Les ministres de l’Économie et des Finances de l’Union européenne ont allégé la liste des paradis fiscaux avec le retrait d’Anguilla, de La Dominique et des Seychelles. Désormais, seuls neufs pays restent sur la liste noire.
Le moins que l’on puisse dire, c’est que le timing choisi n’est pas le plus opportun. Les ministres de l’Économie et des Finances de l’Union européenne ont décidé mardi d’alléger la liste des paradis fiscaux avec le retrait d’Anguilla, de La Dominique et des Seychelles, en plein scandale des Pandora papers.
Cette liste noire de l’UE comprend désormais neuf territoires : les Samoa américaines, les Fidji, Guam, les Palaos, Panama, le Samoa, Trinité-et-Tobago, les Îles Vierges américaines et le Vanuatu.

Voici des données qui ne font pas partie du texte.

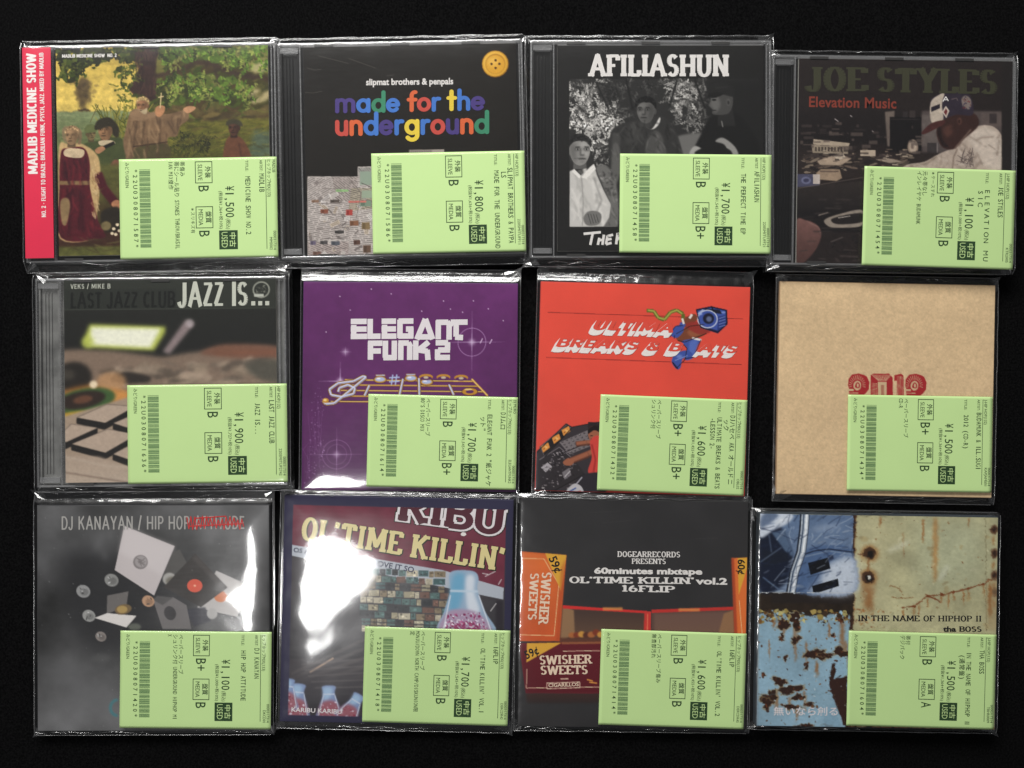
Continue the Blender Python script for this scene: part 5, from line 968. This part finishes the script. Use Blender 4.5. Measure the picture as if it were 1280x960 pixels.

En principe, cet instrument européen est censé lutter contre l’évasion fiscale des multinationales et des grandes fortunes. Il avait été créé en décembre 2017 après plusieurs scandales, dont les « Panama Papers » et « LuxLeaks ». Dans ce cas, les pays « blacklistés » peuvent faire l’objet de sanctions comme notamment le gel de fonds européens.
« Intraitable » avec les fraudeurs
Anguilla, la Dominique et les Seychelles qui étaient auparavant dans cette liste ont pu en sortir car ils se sont engagés à des réformes pour répondre aux demandes de transparence de l’UE.
Cette annonce intervient au moment où l’enquête Pandora Papers, publiée dimanche, a révélé des liens entre des actifs offshore et 336 dirigeants, sportifs et responsables politiques de premier plan, qui ont créé près de 1 000 sociétés dont plus des deux tiers aux Iles Vierges britanniques mais aussi précisément aux Seychelles…
Bruno Le Maire, le ministre de l’Économie sur RTL a affirmé vouloir être « intraitable » avec les fraudeurs en France et qu’une « task force » va être mise en place pour les traquer.
En attendant, cette liste fait toujours débat. Elle « devrait pénaliser les paradis fiscaux. Au lieu de cela, elle les laisse s’en tirer à bon compte. La décision d’aujourd’hui de retirer Anguilla, la seule juridiction restante avec un taux d’imposition de zéro pour cent, et les Seychelles, qui sont au cœur du dernier scandale fiscal, fait de la liste noire de l’UE une plaisanterie », s’est étranglée Chiara Putaturo, experte en fiscalité européenne de l’ONG Oxfam.
Des pays échappent à la liste noire
Paolo Gentiloni, le commissaire européen a toutefois défendu cette liste tout en reconnaissant qu’elle ne fonctionnait « pas complètement ». « Nous savons tous que les paradis fiscaux trouvent toujours de nouveaux moyens d’éviter les impôts », a-t-il lancé en ajoutant que « les critères » pour épingler les États non coopératifs « pourraient être discutés » à l’avenir. « Si une législation plus stricte pouvait être approuvée, j’y serais toujours favorable », a-t-il lancé.
Selon les détracteurs, des pays ne sont pas dans la liste noire alors qu’ils refusent notamment de respecter l’échange automatique d’informations fiscales. C’est le cas de la Turquie. Les 27 ont demandé à Ankara « des pas supplémentaires même si des progrès ont été accomplis ». Par ailleurs certains pays y compris à l’intérieure de l’UE ne jouent pas totalement le jeu de la transparence comme l’Irlande, le Luxembourg, Malte ou les Pays-Bas.
Et puis le scandale des Pandora papers vient aussi de révéler que le Royaume-Uni est le « principal acteur » de l’évasion fiscale mondiale. Le directeur de l’ONG britannique Tax Justice Network, Alex Cobham, a dénoncé la responsabilité de Londres, selon lui à la tête du « plus grand réseau mondial de paradis fiscaux » grâce notamment à ses territoires d’outre-mer, dans l’évitement fiscal massif.
L’enquête a aussi mis en lumière des paradis fiscaux aux États-Unis comme le Dakota du Sud ou le Nevada, le Delaware, État dont Joe Biden a été sénateur pendant 36 ans où le secret fiscal reste protégé avec des régimes fiscaux avantageux pour attirer des fonds.